Key Contributions and Results

• Distinct GW Imprints: The study demonstrates that ODIs leave a unique imprint on GW waveforms. Unlike the smooth, monochromatic evolution of vacuum EMRIs, ODI-perturbed systems exhibit:
  • Non-discrete modes: The impulsive deceleration during disk crossings excites transient oscillations, manifesting as high-frequency "tails" in the signal spectrum.
  • Frequency shifts: Subtle shifts in orbital frequency and mode amplitudes occur due to the cumulative loss of energy and angular momentum.

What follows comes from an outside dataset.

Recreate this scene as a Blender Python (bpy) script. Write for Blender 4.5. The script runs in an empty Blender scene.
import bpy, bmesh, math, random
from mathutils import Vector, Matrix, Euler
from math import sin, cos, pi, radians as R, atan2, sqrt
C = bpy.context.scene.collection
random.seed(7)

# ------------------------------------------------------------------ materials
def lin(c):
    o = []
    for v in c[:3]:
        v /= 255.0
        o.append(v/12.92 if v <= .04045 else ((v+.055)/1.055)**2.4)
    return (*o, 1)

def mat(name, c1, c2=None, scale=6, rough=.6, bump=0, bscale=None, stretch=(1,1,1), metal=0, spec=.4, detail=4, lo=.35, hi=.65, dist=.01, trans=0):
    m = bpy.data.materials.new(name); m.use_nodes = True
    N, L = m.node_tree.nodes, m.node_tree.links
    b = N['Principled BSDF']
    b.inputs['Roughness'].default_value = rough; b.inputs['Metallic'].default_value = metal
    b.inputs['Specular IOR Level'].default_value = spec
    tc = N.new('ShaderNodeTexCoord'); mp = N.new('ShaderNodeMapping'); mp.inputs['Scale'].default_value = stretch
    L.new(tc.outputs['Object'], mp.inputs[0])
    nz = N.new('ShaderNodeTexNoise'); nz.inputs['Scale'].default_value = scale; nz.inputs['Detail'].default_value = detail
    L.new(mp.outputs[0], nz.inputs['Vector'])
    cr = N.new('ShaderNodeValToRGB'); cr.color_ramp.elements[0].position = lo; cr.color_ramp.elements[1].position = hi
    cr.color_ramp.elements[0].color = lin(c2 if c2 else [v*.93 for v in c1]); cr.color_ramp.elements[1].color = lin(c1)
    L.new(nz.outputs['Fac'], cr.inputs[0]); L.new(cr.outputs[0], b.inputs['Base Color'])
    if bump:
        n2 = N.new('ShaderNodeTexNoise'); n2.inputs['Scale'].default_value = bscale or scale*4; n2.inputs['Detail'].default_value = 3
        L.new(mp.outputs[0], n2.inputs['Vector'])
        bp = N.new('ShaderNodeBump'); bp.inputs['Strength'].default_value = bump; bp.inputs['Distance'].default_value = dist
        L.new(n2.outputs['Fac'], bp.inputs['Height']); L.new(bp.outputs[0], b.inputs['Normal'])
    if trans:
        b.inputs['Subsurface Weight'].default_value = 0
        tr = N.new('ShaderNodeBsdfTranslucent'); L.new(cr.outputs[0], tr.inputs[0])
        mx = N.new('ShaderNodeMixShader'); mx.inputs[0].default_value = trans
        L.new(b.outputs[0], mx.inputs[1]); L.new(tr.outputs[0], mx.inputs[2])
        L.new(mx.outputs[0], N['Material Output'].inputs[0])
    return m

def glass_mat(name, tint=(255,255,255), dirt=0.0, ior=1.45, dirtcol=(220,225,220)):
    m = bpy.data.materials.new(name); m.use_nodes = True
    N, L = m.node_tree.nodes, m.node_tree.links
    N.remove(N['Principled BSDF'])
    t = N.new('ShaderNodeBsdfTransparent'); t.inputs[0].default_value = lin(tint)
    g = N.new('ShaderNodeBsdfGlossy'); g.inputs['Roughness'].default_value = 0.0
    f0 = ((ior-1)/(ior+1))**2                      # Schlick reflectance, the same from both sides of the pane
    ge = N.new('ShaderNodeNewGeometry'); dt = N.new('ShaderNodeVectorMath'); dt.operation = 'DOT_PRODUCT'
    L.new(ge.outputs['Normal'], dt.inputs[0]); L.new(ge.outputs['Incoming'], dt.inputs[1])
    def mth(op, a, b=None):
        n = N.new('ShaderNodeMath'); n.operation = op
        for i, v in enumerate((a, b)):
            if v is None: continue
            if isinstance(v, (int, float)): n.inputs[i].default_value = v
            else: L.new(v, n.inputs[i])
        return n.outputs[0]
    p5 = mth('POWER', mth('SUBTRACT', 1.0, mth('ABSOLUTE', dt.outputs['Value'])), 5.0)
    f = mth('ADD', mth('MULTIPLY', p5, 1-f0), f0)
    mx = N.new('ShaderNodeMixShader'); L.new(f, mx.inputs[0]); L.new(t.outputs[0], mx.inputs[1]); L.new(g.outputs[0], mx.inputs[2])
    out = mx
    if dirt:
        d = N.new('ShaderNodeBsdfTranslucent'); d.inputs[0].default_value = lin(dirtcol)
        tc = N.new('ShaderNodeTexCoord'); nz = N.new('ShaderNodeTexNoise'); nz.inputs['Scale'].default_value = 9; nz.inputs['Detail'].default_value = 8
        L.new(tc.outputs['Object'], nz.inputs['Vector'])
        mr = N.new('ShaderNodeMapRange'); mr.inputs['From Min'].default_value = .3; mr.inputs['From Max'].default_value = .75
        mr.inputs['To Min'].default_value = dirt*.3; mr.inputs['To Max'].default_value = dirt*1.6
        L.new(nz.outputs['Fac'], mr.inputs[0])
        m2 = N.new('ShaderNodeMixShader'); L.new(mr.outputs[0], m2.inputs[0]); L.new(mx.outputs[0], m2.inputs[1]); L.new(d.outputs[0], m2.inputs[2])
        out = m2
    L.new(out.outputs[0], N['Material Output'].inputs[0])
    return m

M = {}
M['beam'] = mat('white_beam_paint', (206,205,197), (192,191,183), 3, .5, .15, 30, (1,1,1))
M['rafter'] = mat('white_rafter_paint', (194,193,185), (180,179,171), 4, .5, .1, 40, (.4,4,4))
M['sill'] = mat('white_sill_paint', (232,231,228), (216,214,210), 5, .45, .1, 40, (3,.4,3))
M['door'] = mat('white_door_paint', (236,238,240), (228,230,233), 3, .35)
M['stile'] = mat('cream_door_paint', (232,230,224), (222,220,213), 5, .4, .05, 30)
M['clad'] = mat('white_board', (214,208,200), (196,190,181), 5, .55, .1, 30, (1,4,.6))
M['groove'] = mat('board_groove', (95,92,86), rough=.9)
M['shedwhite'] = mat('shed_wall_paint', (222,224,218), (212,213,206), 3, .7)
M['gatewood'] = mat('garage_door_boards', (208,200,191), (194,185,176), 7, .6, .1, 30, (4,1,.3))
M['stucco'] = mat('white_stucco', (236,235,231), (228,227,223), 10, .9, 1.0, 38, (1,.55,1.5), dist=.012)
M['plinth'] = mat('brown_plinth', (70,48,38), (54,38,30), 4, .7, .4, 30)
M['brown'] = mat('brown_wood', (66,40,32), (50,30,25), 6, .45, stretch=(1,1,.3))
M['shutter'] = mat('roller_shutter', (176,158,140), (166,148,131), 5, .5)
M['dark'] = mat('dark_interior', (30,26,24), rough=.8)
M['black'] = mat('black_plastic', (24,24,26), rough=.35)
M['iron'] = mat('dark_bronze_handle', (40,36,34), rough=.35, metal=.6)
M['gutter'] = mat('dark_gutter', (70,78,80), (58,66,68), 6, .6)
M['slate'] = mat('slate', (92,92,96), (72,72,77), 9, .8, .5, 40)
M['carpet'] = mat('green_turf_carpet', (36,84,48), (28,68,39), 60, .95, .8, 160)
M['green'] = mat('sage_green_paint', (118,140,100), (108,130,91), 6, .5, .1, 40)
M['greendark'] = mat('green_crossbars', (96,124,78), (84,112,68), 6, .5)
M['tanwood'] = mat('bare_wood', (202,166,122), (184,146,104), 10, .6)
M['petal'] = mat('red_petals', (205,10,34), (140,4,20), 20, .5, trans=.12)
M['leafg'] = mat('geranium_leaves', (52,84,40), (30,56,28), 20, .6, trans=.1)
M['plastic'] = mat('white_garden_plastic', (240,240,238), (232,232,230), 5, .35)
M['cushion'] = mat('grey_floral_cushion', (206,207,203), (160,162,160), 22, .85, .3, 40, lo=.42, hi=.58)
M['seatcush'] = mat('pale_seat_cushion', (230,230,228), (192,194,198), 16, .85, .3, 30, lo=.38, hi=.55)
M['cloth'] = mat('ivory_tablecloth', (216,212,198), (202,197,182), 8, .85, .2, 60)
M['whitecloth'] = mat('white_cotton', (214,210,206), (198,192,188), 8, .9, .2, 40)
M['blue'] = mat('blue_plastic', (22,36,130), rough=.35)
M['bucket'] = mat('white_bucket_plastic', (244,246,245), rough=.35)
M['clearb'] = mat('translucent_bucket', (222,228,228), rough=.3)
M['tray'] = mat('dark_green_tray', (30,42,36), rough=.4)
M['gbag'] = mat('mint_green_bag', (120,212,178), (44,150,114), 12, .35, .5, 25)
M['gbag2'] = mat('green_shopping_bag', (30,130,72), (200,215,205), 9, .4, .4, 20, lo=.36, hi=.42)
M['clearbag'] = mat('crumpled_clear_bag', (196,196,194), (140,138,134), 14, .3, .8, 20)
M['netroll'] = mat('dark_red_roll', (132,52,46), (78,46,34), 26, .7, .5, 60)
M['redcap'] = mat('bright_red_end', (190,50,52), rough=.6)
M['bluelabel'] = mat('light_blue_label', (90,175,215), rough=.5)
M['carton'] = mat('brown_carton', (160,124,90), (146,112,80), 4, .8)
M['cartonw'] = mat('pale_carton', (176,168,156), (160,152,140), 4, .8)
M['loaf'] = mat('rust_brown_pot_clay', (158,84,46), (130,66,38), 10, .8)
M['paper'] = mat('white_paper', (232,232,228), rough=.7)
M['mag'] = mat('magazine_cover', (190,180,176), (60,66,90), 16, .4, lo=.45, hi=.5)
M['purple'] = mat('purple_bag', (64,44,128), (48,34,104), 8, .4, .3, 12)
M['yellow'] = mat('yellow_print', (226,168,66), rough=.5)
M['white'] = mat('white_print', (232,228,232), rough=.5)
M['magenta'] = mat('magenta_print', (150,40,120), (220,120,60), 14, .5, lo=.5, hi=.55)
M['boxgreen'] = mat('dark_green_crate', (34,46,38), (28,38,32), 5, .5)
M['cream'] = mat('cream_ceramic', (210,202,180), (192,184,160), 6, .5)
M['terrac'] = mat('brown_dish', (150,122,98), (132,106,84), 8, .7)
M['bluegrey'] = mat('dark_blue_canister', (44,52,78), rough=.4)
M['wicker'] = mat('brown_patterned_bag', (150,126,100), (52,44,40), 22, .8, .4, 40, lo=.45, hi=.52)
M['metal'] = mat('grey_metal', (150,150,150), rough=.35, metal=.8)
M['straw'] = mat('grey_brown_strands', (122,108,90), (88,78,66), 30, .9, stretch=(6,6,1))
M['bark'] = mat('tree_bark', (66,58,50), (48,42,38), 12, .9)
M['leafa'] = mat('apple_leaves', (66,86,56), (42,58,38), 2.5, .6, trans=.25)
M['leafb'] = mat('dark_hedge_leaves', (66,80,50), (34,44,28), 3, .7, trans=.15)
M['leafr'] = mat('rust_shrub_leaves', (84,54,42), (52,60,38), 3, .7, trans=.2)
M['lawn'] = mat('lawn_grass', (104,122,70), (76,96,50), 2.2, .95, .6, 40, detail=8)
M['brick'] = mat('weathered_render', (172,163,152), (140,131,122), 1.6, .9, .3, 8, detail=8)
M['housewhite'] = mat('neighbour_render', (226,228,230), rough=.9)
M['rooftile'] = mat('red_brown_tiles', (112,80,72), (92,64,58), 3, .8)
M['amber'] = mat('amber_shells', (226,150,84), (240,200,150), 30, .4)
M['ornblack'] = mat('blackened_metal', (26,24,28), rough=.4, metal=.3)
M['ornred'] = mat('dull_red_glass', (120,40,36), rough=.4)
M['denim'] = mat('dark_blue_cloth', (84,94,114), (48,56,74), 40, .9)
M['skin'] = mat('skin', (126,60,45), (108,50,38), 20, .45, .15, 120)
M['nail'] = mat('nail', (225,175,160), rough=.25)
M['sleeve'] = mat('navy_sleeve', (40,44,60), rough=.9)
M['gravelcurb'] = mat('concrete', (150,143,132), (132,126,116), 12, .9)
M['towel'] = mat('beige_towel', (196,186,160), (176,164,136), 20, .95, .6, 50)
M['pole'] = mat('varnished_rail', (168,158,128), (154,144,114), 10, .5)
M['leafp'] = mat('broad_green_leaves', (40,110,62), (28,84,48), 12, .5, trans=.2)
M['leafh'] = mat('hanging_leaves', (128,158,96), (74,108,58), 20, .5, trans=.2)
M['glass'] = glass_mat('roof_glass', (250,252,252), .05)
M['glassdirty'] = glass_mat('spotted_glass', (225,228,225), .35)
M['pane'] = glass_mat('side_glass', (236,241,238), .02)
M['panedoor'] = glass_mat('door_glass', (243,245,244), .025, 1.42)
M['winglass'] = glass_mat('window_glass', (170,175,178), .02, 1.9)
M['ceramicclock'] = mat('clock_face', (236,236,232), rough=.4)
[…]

• Enhanced Detectability: The authors find that these environmental effects can actually enhance detectability. The high-frequency tails increase the characteristic strain in the LISA sensitivity band (0.1–100 mHz), particularly for systems with moderate initial eccentricities ($e_0 \gtrsim 0.25$).
• Case Study: RX J1301.9+2747: Applying the model to the specific QPE source RX J1301.9+2747, the authors find:
  • If the SMO has a mass $\mu \gtrsim 35 M_\odot$ and an initial eccentricity $e_0 \approx 0.25$, the system yields an SNR ($\rho$) well above the detection threshold ($\rho \ge 20$).
  • The SNR is sufficiently high to distinguish the ODI-perturbed signal from a standard vacuum EMRI template (satisfying the mismatch criterion $\rho > \sqrt{D/2(1-\mathcal{M})}$).
  • The signal strength scales with MBH mass ($M$), SMO mass ($\mu$), and eccentricity ($e_0$).
• Differentiation from Vacuum EMRIs: The analysis confirms that for detectable cases, the waveform distortion caused by ODIs is significant enough to be differentiated from vacuum signals, providing a potential "smoking gun" for the disk-interaction model.

Significance
The paper claims that GW observations offer a powerful tool to probe the dense environments surrounding MBHs and resolve the origins of QPEs. By demonstrating that ODI effects generate distinct, detectable GW signatures (specifically high-frequency tails and mode shifts), the work suggests that a joint EM-GW detection could definitively verify the star-disk collision model. This would allow for tighter constraints on SMO mass, MBH spin, and orbital eccentricity, breaking degeneracies present in EM-only analyses. The authors emphasize that while current parameter estimates carry uncertainties, the expanded parameter space explored supports the viability of detecting these signals with LISA, particularly for sources like RX J1301.9+2747.